5. Share your education

Higher education isn’t typically a requirement for performing DJs, although DJs who wish to work in radio and broadcasting might look at career requirements to determine if a degree is necessary. If you have any education you wish to list on your resume, it’s common to add the name of the school, the name of the degree, certificate or workshop and the year or planned date of program completion. This can be the section in which you include any school achievements or related extracurricular experiences.

6. Include additional acknowledgments

This section of your resume is for noteworthy accomplishments that don’t fit in any of the other existing sections.
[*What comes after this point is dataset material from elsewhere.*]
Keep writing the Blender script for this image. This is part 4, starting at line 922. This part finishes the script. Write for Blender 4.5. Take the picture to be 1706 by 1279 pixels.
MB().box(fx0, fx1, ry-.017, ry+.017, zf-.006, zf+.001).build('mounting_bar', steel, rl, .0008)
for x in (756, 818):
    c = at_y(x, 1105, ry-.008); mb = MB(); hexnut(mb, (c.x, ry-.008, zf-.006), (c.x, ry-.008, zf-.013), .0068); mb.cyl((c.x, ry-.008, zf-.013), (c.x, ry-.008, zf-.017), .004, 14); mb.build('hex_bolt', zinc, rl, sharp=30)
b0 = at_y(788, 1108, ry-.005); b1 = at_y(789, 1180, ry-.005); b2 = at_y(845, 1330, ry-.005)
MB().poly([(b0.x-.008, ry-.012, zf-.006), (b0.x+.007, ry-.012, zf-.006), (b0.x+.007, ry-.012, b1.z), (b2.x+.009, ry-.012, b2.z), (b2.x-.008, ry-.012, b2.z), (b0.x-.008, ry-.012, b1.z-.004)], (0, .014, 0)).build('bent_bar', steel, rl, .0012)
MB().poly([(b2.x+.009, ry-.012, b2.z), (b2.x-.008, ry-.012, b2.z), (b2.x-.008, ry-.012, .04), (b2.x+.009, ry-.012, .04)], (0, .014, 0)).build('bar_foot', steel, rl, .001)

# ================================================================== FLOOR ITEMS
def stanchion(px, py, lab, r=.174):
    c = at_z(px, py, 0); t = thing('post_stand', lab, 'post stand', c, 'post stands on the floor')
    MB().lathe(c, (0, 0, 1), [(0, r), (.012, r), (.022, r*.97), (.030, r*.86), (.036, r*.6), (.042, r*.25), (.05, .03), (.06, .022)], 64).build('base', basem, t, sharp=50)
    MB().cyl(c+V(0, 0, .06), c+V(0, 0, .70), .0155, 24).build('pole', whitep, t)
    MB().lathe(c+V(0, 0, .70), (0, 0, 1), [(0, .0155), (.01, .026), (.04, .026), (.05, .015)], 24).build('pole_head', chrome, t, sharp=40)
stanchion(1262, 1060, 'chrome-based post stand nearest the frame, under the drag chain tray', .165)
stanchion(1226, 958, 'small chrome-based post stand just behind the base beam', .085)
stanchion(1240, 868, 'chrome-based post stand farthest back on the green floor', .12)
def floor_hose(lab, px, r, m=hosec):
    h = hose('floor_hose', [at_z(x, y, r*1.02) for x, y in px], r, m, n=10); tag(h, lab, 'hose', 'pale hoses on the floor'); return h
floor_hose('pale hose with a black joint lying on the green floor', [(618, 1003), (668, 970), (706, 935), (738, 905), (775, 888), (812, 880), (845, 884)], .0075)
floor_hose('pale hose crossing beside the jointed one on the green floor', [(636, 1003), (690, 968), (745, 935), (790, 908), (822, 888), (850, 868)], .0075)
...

Below is a list of examples of potential options that could apply to this section:

  • Awards

  • Certifications

  • Honors

  • Customer reviews

  • Projects

  • Coverage in the media

  • Attendance at a notable conference



Salary and job outlook for DJs

The national average salary for a DJ is $50,780 per year. This salary figure may vary as a result of a professional’s level of experience, location, notoriety and particular niche. In addition, DJs may earn higher or lower rates of compensation compared to the average, depending on their ability to secure work and earn income through various channels. For instance, a DJ who works part-time in a club environment and part-time performing shows at weddings, parties and corporate events may earn a higher rate of compensation than their counterparts who only pursue temporary work in the nightlife scene.

The U.S. Bureau of Labor Statistics (BLS) projects that the employment of announcers, an occupational category that includes DJs, may grow by 15% between 2020 and 2030. This growth rate is much faster than the average for all occupations and may result in an addition of approximately 8,100 jobs in this field. The BLS attributes some of this growth to the entertainment industry’s recovery from the 2020 recession. While BLS’ report regarding the job outlook for these professionals mainly refers to radio DJs who work in broadcast media, it may also apply to those who work primarily as performers.